【やさしい技術解説】スイッチング電源のノイズ測定は何故難しいのか? その3

測定対象の出力インピーダンスと測定器の入力インピーダンスの関係は測定結果に対して大きな影響を与えます。一般に測定器は非測定物に対して入力インピーダンスを十分高くしなければならないとされています。

ちなみにオシロスコープの一般的な入力インピーダンスをご存知でしょうか?
オシロスコープ本体は通常1MΩの入力インピーダンスを持ちます。オシロスコープ全体としては本体だけでなくプローブが付きますので、本体の入力インピーダンスとプローブのそれを合計した値になります。多くの場合使用されるプローブは10:1プローブで9MΩのインピーダンスを持ちますのでオシロスコープ全体としては合計10MΩの入力インピーダンスになります。

これは普通のスイッチング電源の出力インピーダンスに対し十分に大きな値です。出力端子からプローブを通り、オシロスコープの入力で形成される回路に流れる電流は非常に小さい値になります。負荷効果も小さくなり理想的に思えます。

しかしスイッチング電源の様な高周波成分を含むノイズ源を測定する場合には少し注意が必要です。プローブは通常20pF程度の入力容量を持ちます。このため高周波領域においてはオシロスコープの実効入力インピーダンスは著しく低下します。多くのオシロスコープ用10:1プローブでの10MΩのインピーダンスはDC~1KHz程度までであり、100MHzにおいては、80~160Ωにまで低下します。この様に入力インピーダンスの低下した状態で測定した場合、負荷効果の影響が無視できなくなります。

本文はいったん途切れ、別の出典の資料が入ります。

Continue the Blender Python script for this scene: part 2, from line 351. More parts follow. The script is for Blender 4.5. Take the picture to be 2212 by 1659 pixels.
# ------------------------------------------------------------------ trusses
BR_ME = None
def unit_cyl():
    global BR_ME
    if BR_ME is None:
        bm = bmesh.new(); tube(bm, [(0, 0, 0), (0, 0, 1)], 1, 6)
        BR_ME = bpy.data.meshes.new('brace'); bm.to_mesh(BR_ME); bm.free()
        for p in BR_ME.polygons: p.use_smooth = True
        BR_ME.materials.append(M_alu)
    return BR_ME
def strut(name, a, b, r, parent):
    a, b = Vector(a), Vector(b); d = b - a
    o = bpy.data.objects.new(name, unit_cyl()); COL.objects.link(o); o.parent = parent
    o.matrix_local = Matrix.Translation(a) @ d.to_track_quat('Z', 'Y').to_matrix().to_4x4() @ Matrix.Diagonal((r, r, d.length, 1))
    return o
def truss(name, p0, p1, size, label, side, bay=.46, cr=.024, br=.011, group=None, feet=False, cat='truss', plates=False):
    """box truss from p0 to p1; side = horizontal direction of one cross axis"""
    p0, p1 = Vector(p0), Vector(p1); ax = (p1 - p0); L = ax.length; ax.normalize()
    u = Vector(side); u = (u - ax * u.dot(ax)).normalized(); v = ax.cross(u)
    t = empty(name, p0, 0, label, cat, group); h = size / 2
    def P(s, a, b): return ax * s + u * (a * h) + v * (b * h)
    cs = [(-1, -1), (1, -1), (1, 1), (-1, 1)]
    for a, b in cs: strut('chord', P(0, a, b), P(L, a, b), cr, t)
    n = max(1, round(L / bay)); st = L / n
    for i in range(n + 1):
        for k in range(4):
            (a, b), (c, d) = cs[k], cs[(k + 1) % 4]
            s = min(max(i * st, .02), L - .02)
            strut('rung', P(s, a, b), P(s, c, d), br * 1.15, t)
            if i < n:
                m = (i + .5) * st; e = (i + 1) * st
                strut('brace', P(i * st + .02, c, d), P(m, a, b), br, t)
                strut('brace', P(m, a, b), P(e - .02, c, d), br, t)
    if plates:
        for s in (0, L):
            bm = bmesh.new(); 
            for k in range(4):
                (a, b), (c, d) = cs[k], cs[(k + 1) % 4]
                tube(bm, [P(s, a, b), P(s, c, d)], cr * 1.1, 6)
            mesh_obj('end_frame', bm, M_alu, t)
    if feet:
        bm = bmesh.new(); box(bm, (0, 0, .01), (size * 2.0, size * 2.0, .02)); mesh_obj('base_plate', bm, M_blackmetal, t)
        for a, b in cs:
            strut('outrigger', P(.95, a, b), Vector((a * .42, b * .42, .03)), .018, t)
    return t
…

下の図1は前回の図をより詳細にした、スイッチング電源の各端子から見たノイズ発生源及び測定系を含む等価回路です。

スイッチング電源のFG側に現れるノイズ電圧egが十分小さい物であれば、スイッチング電源のFGを接地し、オシロスコープは10:1プローブを使用して測定する一般的な方法で問題有りませんが、大きい場合は問題が有ります。ノイズ電圧egが大きいと当然、プローブのGND線と接地されたFGで形成される回路に流れる電流が大きくなります。

この時オシロスコープので観測される電圧は、スイッチング電源の出力端のノイズ電圧に加えノイズ電圧egにより流れる電流とプローブのGND線の持つインピーダンスZcを乗じた電圧が観測される事になります。

どの程度コモンモードノイズの影響を受けているかを簡単に調べるには、プローブ先端の信号線とグランド線を実際の長さのままで短絡し、供試電源出力の片線にのみ接続して見てください。このとき観測される電圧は、無入力における値であり、コモンモードノイズ等による誤差電圧です。この影響を十分小さくしければ正確なノイズ測定は出来ません。